4. Packing cubes save space. I can't get enough of the cubes which help condense my clothes. About ten years ago, a couple of Japanese friends introduced me to space-age air tight vacuum bags. I used those for years (those are amazing space savers for bulky winter clothing) but now I'm hooked on the cubes. However, I prefer the vacuum bags to seal up dirty clothes - it contains any foul odor of smelly clothes.

5. Plastic clear baggies are your friends and they are TSA friendly. If by chance you get pulled out of a line, your inspection will go much faster if most of your shit is in clear baggies. I primarily use two baggies; one for toiletries and the other for electronic shit.
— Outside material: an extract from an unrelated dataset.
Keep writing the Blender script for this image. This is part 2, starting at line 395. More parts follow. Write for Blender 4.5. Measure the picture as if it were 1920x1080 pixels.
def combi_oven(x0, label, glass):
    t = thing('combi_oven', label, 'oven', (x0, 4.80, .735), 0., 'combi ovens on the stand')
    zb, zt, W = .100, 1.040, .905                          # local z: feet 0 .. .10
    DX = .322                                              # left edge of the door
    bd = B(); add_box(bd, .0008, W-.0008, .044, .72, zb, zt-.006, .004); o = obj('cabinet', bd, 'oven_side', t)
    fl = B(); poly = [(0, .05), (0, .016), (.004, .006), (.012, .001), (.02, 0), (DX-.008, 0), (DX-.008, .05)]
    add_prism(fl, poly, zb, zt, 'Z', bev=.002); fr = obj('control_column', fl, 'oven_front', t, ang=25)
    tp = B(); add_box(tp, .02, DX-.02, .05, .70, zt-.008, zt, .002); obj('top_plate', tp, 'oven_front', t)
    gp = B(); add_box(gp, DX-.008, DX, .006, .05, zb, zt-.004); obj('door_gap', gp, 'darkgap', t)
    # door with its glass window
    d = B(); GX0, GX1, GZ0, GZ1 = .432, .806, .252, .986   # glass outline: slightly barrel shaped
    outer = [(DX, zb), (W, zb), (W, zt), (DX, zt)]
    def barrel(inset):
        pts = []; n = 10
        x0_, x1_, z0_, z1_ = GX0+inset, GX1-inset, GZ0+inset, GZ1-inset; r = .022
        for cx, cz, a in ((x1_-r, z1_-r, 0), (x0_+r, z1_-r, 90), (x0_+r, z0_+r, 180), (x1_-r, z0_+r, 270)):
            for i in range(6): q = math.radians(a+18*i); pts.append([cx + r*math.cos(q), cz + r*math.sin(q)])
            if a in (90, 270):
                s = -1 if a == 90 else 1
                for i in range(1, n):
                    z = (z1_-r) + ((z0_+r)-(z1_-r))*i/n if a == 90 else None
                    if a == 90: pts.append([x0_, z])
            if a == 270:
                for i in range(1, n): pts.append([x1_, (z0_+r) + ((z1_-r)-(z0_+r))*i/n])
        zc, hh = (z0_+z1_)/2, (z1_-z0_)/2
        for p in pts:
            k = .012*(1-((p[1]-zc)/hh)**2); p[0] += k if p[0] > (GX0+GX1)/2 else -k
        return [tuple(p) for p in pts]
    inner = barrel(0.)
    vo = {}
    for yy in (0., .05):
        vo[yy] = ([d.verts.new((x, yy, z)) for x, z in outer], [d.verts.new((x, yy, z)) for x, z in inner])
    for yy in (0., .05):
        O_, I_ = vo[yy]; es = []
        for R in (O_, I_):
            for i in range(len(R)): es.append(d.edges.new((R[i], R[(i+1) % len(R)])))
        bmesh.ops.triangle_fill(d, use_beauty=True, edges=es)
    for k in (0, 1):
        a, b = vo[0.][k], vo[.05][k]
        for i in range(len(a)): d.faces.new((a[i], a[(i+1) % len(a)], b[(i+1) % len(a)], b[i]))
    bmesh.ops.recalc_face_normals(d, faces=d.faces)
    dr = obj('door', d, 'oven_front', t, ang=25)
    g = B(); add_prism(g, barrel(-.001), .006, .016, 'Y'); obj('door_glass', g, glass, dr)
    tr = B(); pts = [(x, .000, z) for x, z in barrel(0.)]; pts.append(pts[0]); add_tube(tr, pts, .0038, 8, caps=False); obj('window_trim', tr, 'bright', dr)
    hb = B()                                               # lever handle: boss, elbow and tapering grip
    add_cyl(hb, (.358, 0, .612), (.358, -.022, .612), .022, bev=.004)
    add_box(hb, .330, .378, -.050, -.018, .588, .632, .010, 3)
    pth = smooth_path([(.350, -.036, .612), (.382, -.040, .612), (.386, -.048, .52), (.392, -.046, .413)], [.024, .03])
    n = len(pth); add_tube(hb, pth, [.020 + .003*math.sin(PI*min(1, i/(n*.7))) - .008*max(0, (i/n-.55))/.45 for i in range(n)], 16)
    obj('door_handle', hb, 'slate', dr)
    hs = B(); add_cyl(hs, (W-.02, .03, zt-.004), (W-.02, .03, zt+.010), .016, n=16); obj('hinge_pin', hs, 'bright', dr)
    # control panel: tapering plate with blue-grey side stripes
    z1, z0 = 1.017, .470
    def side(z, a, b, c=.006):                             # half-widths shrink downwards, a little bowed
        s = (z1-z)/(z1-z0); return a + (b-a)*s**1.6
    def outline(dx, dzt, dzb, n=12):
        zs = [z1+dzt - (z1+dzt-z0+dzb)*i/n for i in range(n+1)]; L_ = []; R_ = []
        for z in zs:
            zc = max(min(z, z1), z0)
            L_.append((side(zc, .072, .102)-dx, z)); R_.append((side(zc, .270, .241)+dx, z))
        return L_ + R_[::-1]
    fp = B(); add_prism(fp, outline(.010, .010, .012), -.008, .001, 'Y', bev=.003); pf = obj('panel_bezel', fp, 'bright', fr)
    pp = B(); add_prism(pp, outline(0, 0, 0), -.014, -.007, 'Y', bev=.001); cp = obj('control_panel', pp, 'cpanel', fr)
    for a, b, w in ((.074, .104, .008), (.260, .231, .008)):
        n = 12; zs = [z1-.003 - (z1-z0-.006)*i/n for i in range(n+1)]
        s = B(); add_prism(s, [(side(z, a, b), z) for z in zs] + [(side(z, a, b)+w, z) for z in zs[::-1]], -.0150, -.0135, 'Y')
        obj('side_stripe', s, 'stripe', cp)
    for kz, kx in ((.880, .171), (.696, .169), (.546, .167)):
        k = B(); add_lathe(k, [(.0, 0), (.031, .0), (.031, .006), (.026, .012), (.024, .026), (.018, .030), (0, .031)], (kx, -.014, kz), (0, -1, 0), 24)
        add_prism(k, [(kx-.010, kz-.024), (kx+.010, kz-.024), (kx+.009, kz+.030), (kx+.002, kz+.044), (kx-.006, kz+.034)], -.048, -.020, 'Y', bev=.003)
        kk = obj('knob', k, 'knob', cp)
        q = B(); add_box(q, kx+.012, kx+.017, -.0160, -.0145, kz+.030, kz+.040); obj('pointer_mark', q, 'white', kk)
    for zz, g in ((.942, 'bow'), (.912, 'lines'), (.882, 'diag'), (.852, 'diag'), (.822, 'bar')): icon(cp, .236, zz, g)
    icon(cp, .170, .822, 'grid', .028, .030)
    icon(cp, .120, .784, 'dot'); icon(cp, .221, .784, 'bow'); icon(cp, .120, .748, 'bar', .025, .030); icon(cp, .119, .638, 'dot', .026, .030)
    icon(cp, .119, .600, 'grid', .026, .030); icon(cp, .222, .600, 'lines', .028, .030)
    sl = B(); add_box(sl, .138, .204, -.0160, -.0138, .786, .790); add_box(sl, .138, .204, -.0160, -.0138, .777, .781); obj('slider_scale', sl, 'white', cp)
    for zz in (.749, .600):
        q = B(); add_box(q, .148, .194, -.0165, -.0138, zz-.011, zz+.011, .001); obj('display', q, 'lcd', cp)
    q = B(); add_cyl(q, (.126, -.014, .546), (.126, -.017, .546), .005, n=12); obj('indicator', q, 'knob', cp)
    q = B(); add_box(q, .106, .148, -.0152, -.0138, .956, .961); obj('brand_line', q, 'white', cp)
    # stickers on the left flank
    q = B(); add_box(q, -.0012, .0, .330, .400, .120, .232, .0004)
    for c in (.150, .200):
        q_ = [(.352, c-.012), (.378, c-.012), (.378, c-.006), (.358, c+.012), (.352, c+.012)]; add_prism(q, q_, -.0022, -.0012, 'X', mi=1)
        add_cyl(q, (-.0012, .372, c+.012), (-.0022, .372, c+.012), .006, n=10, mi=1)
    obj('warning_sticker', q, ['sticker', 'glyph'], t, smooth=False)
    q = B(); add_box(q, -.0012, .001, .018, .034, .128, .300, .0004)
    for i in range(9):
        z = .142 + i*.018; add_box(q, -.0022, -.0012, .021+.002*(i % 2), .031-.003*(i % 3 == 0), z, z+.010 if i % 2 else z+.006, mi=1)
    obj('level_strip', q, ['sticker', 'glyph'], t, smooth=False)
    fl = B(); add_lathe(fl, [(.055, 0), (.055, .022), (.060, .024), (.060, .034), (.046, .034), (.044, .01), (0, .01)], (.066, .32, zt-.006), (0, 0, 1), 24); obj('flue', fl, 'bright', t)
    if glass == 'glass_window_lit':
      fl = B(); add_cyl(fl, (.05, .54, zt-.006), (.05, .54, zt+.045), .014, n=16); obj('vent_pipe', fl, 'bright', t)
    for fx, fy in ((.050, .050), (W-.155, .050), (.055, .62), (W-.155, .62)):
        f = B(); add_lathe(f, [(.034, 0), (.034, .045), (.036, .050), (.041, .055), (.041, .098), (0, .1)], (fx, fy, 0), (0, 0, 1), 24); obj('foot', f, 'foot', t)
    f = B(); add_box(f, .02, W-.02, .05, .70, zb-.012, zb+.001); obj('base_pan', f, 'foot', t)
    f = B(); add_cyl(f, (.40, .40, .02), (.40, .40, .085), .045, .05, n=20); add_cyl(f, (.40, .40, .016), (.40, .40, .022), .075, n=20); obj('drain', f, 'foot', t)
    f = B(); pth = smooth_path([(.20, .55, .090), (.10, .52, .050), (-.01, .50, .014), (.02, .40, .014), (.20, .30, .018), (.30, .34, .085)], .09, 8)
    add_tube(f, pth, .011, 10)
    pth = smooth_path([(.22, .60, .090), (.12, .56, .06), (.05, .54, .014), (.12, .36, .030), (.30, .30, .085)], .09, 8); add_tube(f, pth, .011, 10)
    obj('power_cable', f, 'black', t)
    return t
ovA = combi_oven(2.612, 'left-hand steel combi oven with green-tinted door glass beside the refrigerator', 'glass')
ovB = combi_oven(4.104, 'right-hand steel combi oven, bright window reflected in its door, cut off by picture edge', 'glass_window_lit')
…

Pre 9/11 I had a really cool toiletry kit but in the post-9/11 travel world, I opted for a simple ziplock baggie because it is see-through. I pull the baggie out and put it in a bin for x-ray. The other baggie houses all of those smaller wires and chargers for my iPod cellphone and other miscellaneous electronic equipment. It takes only five minutes to neatly pack these items before you arrive at the airport. It can save you valuable time if you get flagged. Also, don't skimp and spend the money and buy the top of the line Glad ziplock ultra strength bags. Those bags are waterproof and you won't realize how clutch they can be until one of your liquid-based toiletries breaks open in transit.

6. If you check your bags, bring at least one pair of clothes in a carry-on. Airlines lose luggage so make sure you bring an extra outfit. Never underestimate the significance of bringing an extra pair of underwear with you. I can go a week wearing the same outer clothes if need be. But dirty underwear starts to rot after the fourth day.

7. In the age of cellphones, it's important to remember specific phone numbers. I also write down key phone numbers of business contacts and hotels just in case I lose my phone or my battery runs low.

8. Charge everything before you travel. Never leave home without a full charge. You never know when you might get a chance to do it again. This includes laptops and especially iphones and those fancy noise-canceling headphones. What good is having Bose to drown out crying babies if you forget to charge to suckers? For work assignments I bring a backup battery for my laptop and on camping excursions, I bring an extra battery for my cellphone.

9. Bring your own converters and ethernet cables. Make sure you have the proper power converter if you are an international traveler. I always have at least two travel converters because sometimes hotels don't provide them for free and I have to charge a cell phone and a laptop. Also, a friend of mine is an professional poker player who makes the bulk of his income playing online poker. He's never without a wireless aircard and an extra long ethernet cable. Most hotels provide cables -- but more often than not, they are torn and frayed and often very short. If you bring your own, you never have to worry about that hassle.

10. Bring a book. You never know when you'll get stuck and bored to death. Long security lines. At the gate waiting for a delayed flight. Stuck on the tarmac. Backed up in an immigration line. Waiting for a taxi. Random idle time can be frustrating and utter torture for travelers, so take advantage of the forced free time and read a book.

11. Have cash especially small bills. This seems so simple especially when traveling abroad. Get some foregin currency before you arrive and avoid changing cash in airports. They will fuck you with horrible exchange rates... because they can.

12. Think light, travel light. Don't be afraid of under-packing. After you pack your bag, re-pack and remove five items. You don't need three books and five magazines. You don't need three suits or seven pairs of shoes for a weekend away.

13. You can buy almost everything you need where ever you go. Unless you're going to the fucking jungle. Then again, I'm sure you'll be able to buy machetes there.